Financial Titans and Influential Lawyers Charged in College Admissions Scam

Bill McGlashan founding partner of TPG Growth
Steve Jennings/Getty

Law firm Co-Chair Gordon Caplan, former PIMCO CEO Douglas Hodge, and the Managing Partner of TPG Growth, Bill McGlashan, were charged in a college admissions scam on Tuesday, along with at least 40 other individuals.

Gordon Caplan, Douglas Hodge, and Bill McGlashan have been charged on Tuesday — along with 40 others, including actresses — in a college admissions scam in which wealthy parents bribed coaches and other insiders at testing centers in an effort to get their children into some of the most elite schools in the country.

Willkie Farr & Gallagher co-Chair and Hillary Clinton donor, Gordon Caplan, allegedly paid $75,000 to college coaches to have someone else take an admissions exam for his daughter, according to the indictment.

The plan was to have a professional test taker take over for the Clinton donor’s daughter while she took an untimed exam, allowing the professional to obtain the appropriate scores necessary for getting into the college she desired.

The scheme failed once college insiders became cooperating witnesses for government officials.

The former CEO of Pacific Investment Management Co. (PIMCO), Douglas Hodge, allegedly “agreed to use bribery to facilitate the admission of two of his children to USC as purported athletic recruits” and sought to enlist the support of a cooperating witness to secure college admissions for a third child through bribery as well, according to the criminal complaint.

Bill McGlashan, the managing partner of TPG Growth and CEO of the social impact The Rise Fund — co-founded with U2’s Bono and Jeff Skoll — was also among the many individuals charged in the college admissions scam.

McGlashan’s conversations with a cooperating witness were captured via wiretap, in which the CEO allegedly discussed making a fake athletic profile for his son, so that he could be admitted to the University of Southern California as a recruited athlete.

“I’ll pick a sport and we’ll do a picture of him,” said the cooperating witness to McGlashan in a wiretapped conversation, “We’ll put his face on the picture whatever. Just so that he plays whatever. I’ve already done that a million times.”

“Well, we have images of him in lacrosse. I don’t know if that matters,” responded McGlashan.

“They don’t have a lacrosse team. But as long as I can see him doing something, that would be fine,” said the cooperating witness.

“Hey, Bill — met with [USC], because the [high school your son attends] does not have a football team, I’m gonna make him a kicker/punter and they’re gonna walk him through with football, and I’ll get a picture and figure out how to Photoshop and stuff,” said the cooperating witness to McGlashan later in a voicemail.

“You could inspire him — You may actually turn him into something.

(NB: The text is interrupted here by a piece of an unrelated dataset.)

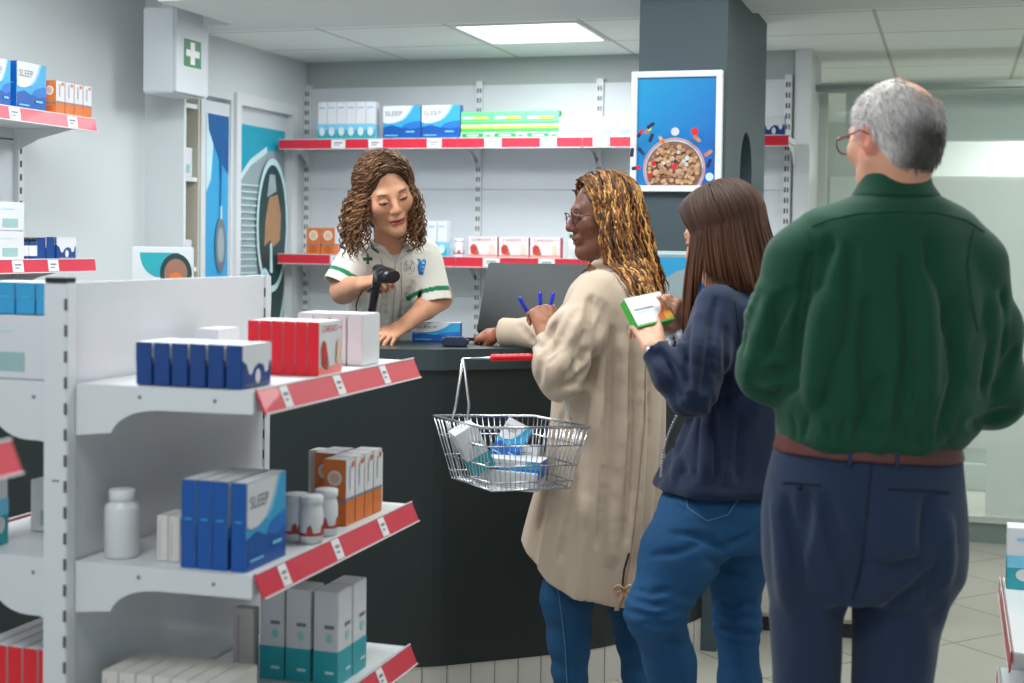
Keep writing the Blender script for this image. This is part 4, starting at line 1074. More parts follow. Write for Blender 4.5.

I love it,” the complaint alleges McGlashan to his presumed co-conspirator in a conversation after returning the witness’ phone-call, “So — just remind me again, we get all these done and the, the obvious deal you and I talked about, the 50K and the 200K — and then, do we know he’s in?”

“These parents are a catalog of wealth and privilege,” said U.S. Attorney Andrew Lelling, announcing the $25 million federal bribery case, “For every student admitted through fraud, an honest and genuinely talented student was rejected.”